Short-side winners beat the short-side losers by 2 to 1 in the industrials sector.
Traders who picked stocks in the information technolgy sector found themselves in a situation similar to "fishing in a barrel with $9 out of every $10 shorted being a profitable trade and 70% of all securities in the sector having down years," according to S3 Partneers.
The winning trade in the materials sector was shorting chemical stocks while iron and steel stock that were shorted resulted in being the losing trade.
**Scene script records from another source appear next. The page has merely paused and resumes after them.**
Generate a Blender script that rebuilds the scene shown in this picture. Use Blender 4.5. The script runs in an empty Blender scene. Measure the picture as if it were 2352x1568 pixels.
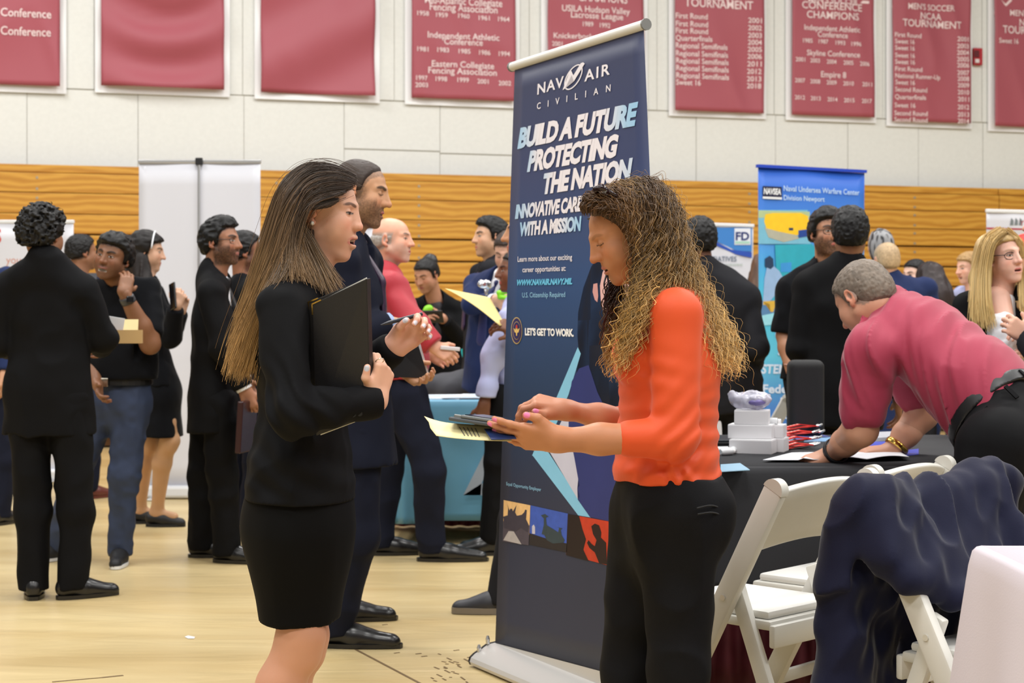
import bpy, bmesh, math, random
import numpy as np
from mathutils import Vector, Matrix

random.seed(7)
RNG = np.random.default_rng(7)
SC = bpy.context.scene
COL = SC.collection
F, HY, CX, CAMH = 3650.0, 745.0, 1176.0, 1.22     # focal length (px of a 2352 wide frame), horizon row, centre column, eye height


def V(*a):
    return np.array(a if len(a) > 1 else a[0], dtype=float)


def P(px, py, d):
    """World point at distance d along the view axis that the photo shows at (px, py)."""
    return V((px - CX) / F * d, d, CAMH - (py - HY) / F * d)


def nrm(v):
    v = np.asarray(v, float)
    return v / (np.linalg.norm(v) + 1e-12)


def fwd_of(yaw):
    a = math.radians(yaw)
    return V(math.cos(a), math.sin(a), 0)


def frame(fwd, up):
    """3x3 with columns right, forward, up."""
    f = nrm(fwd)
    r = nrm(np.cross(f, up))
    u = np.cross(r, f)
    return np.stack([r, f, u], 1)


def rotm(axis, deg):
    return np.array(Matrix.Rotation(math.radians(deg), 3, axis))


# ------------------------------------------------------------------ noise
_T = RNG.random((32, 32, 32)).astype(np.float32) * 2 - 1


def vnoise(p):
    p = np.asarray(p, np.float32)
    i = np.floor(p).astype(np.int32)
    f = p - i
    f = f * f * (3 - 2 * f)
    i0 = i & 31
    i1 = (i + 1) & 31
    x0, y0, z0 = i0[..., 0], i0[..., 1], i0[..., 2]
    x1, y1, z1 = i1[..., 0], i1[..., 1], i1[..., 2]
    fx, fy, fz = f[..., 0], f[..., 1], f[..., 2]
    a = _T[x0, y0, z0] * (1 - fx) + _T[x1, y0, z0] * fx
    b = _T[x0, y1, z0] * (1 - fx) + _T[x1, y1, z0] * fx
    c = _T[x0, y0, z1] * (1 - fx) + _T[x1, y0, z1] * fx
    d = _T[x0, y1, z1] * (1 - fx) + _T[x1, y1, z1] * fx
    a = a * (1 - fy) + b * fy
    c = c * (1 - fy) + d * fy
    return a * (1 - fz) + c * fz


def folds(p, amp, freq=(14, 14, 5), seed=0.0, M=None, sharp=1.5):
    """Ridged cloth folds."""
    q = p if M is None else p @ M
    n = vnoise(q * np.asarray(freq, np.float32) + seed)
    n2 = vnoise(q * np.asarray(freq, np.float32) * 2.1 + seed + 7.3)
    r = 1 - np.abs(n) * sharp
    return amp * (0.75 * r + 0.35 * n2 - 0.4)


# ------------------------------------------------------------------ materials
MATS = {}


def srgb(r, g, b):
    def c(v):
        v = v / 255.0
        return v / 12.92 if v <= 0.04045 else ((v + 0.055) / 1.055) ** 2.4
    return (c(r), c(g), c(b))


def mat(name, rgb=(200, 200, 200), rough=0.6, metal=0.0, attr=False, bump=0.0, bscale=300.0, sheen=0.0, sss=0.0,
        spec=0.5, mottle=0.0, mscale=8.0, trans=0.0, alpha=1.0, coat=0.0):
    if name in MATS:
        return MATS[name]
    m = bpy.data.materials.new(name)
    m.use_nodes = True
    nt = m.node_tree
    b = nt.nodes['Principled BSDF']
    lin = srgb(*rgb)
    b.inputs['Base Color'].default_value = (*lin, 1)
    b.inputs['Roughness'].default_value = rough
    b.inputs['Metallic'].default_value = metal
    b.inputs['Specular IOR Level'].default_value = spec
    if sheen:
        b.inputs['Sheen Weight'].default_value = sheen
        b.inputs['Sheen Roughness'].default_value = 0.4
    if sss:
        b.inputs['Subsurface Weight'].default_value = sss
        b.inputs['Subsurface Radius'].default_value = (0.012, 0.005, 0.003)
        b.inputs['Subsurface Scale'].default_value = 1.0
    if trans:
        b.inputs['Transmission Weight'].default_value = trans
    if alpha < 1:
        b.inputs['Alpha'].default_value = alpha
    if coat:
        b.inputs['Coat Weight'].default_value = coat
        b.inputs['Coat Roughness'].default_value = 0.15
    src = None
    if attr:
        a = nt.nodes.new('ShaderNodeAttribute')
        a.attribute_name = 'Col'
        src = a.outputs['Color']
        nt.links.new(src, b.inputs['Base Color'])
    if mottle:
        tc = nt.nodes.new('ShaderNodeTexCoord')
        nz = nt.nodes.new('ShaderNodeTexNoise')
        nz.inputs['Scale'].default_value = mscale
        nz.inputs['Detail'].default_value = 5
        nt.links.new(tc.outputs['Object'], nz.inputs['Vector'])
        mr = nt.nodes.new('ShaderNodeMapRange')
        mr.inputs['To Min'].default_value = 1 - mottle
        mr.inputs['To Max'].default_value = 1 + mottle
        nt.links.new(nz.outputs['Fac'], mr.inputs['Value'])
        mx = nt.nodes.new('ShaderNodeMix')
        mx.data_type = 'RGBA'
        mx.blend_type = 'MULTIPLY'
        mx.inputs[0].default_value = 1
        if src is not None:
            nt.links.new(src, mx.inputs[6])
        else:
            mx.inputs[6].default_value = (*lin, 1)
        nt.links.new(mr.outputs['Result'], mx.inputs[7])
        nt.links.new(mx.outputs[2], b.inputs['Base Color'])
    if bump:
        tc = nt.nodes.new('ShaderNodeTexCoord')
        nz = nt.nodes.new('ShaderNodeTexNoise')
        nz.inputs['Scale'].default_value = bscale
        nz.inputs['Detail'].default_value = 3
        nt.links.new(tc.outputs['Object'], nz.inputs['Vector'])
        bp = nt.nodes.new('ShaderNodeBump')
        bp.inputs['Strength'].default_value = bump
        bp.inputs['Distance'].default_value = 0.002
        nt.links.new(nz.outputs['Fac'], bp.inputs['Height'])
        nt.links.new(bp.outputs['Normal'], b.inputs['Normal'])
    MATS[name] = m
    return m


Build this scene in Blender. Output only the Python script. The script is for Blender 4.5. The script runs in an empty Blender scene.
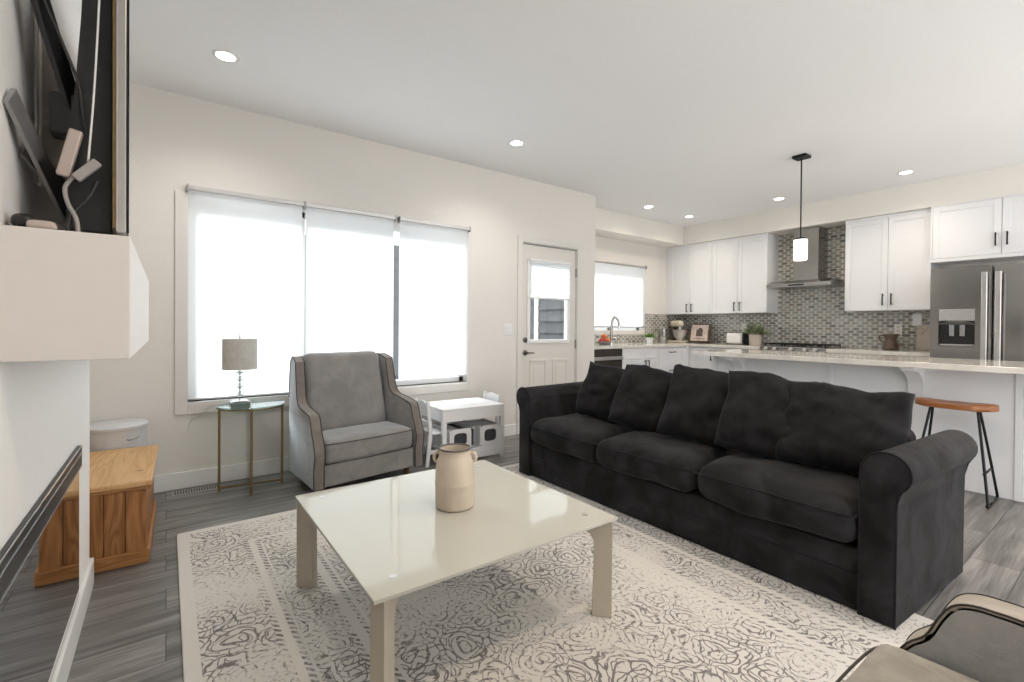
import bpy, bmesh, math, random
from mathutils import Vector, Matrix, noise

S = bpy.context.scene
C = S.collection
R = math.radians
PI = math.pi

# ------------------------------------------------------------------ camera
F = Vector((0.59146555, 0.80629371, -0.00767824))
RT = Vector((0.8063283, -0.59141623, 0.00784352))
UP = Vector((-0.00178315, 0.01083035, 0.99993976))
cd = bpy.data.cameras.new('camera')
cam = bpy.data.objects.new('camera', cd)
C.objects.link(cam)
mw = Matrix((( RT.x, UP.x, -F.x, 0.0), (RT.y, UP.y, -F.y, 0.0), (RT.z, UP.z, -F.z, 1.15), (0, 0, 0, 1)))
cam.matrix_world = mw
cd.sensor_fit = 'HORIZONTAL'
cd.sensor_width = 36.0
cd.lens = 470.9 / 1024 * 36.0
cd.shift_y = (330.0 - 341.0) / 1024
cd.clip_start = 0.02
cd.clip_end = 200
S.camera = cam

# ------------------------------------------------------------------ world, sun, exposure
S.view_settings.view_transform = 'Standard'
S.view_settings.look = 'None'
S.view_settings.exposure = 0.04
S.view_settings.gamma = 1.0
S.view_settings.use_curve_mapping = False
w = bpy.data.worlds.new('world')
S.world = w
w.use_nodes = True
bg = w.node_tree.nodes['Background']
bg.inputs[0].default_value = (1.0, 0.985, 0.965, 1)
bg.inputs[1].default_value = 2.5

def light(name, kind, loc, energy, color=(1, 1, 1), rot=(0, 0, 0), **kw):
    l = bpy.data.lights.new(name, kind)
    l.energy = energy
    l.color = color
    for k, v in kw.items():
        setattr(l, k, v)
    o = bpy.data.objects.new(name, l)
    C.objects.link(o)
    o.location = loc
    o.rotation_euler = rot
    return o

# the sun stands high behind the window wall, softened by haze
light('sun', 'SUN', (2, 12, 9), 9.0, (0.97, 0.99, 1.0), (R(-56), 0, R(6)), angle=R(22))

# ------------------------------------------------------------------ mesh helpers
def B():
    return bmesh.new()

def add_box(bm, x0, x1, y0, y1, z0, z1, bev=0.0, seg=2):
    g = bmesh.ops.create_cube(bm, size=1.0)['verts']
    for v in g:
        v.co = Vector(((x0 + x1) / 2 + v.co.x * (x1 - x0), (y0 + y1) / 2 + v.co.y * (y1 - y0), (z0 + z1) / 2 + v.co.z * (z1 - z0)))
    if bev > 0:
        es = list({e for v in g for e in v.link_edges})
        bmesh.ops.bevel(bm, geom=es, offset=bev, segments=seg, profile=0.5, affect='EDGES')
    return bm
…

The volume in short selling in SPACs fell significantly in 2022 with the focus being on one one stock, Digital World Acquisition Corp (DWAC) , which had an average short interest over $100 million over the year as the blank check company seeks to merge with Donald Trump's fledgling media group.
Beneficiairies of rising interest rates were stocks in the real estate sector, resulting in "a forgiving trade almost two-thirds of shorted stocks being a profitable but winning trades earning a +2.8% return while losing trades only down 7.6%," he said.
Shorting the utilities sector was more challenging as 55% of every dollar shorted was profitable and 45% was not profitable, Dusaniwsky said
The top 10 stocks shorted in 2022 that were the most profitable were Tesla, Amazon, Meta Platforms, Apple (AAPL), Carvana (CVNA), Block (SQ), Microsoft (MSFT), Nvidia (NVDA), Advanced Micro Devices (AMD) and Sea (SE).
The top three stocks that made the least profit were Exxon Mobil (XOM), Occidental Petroleum (OXY) and Chevron (CVX).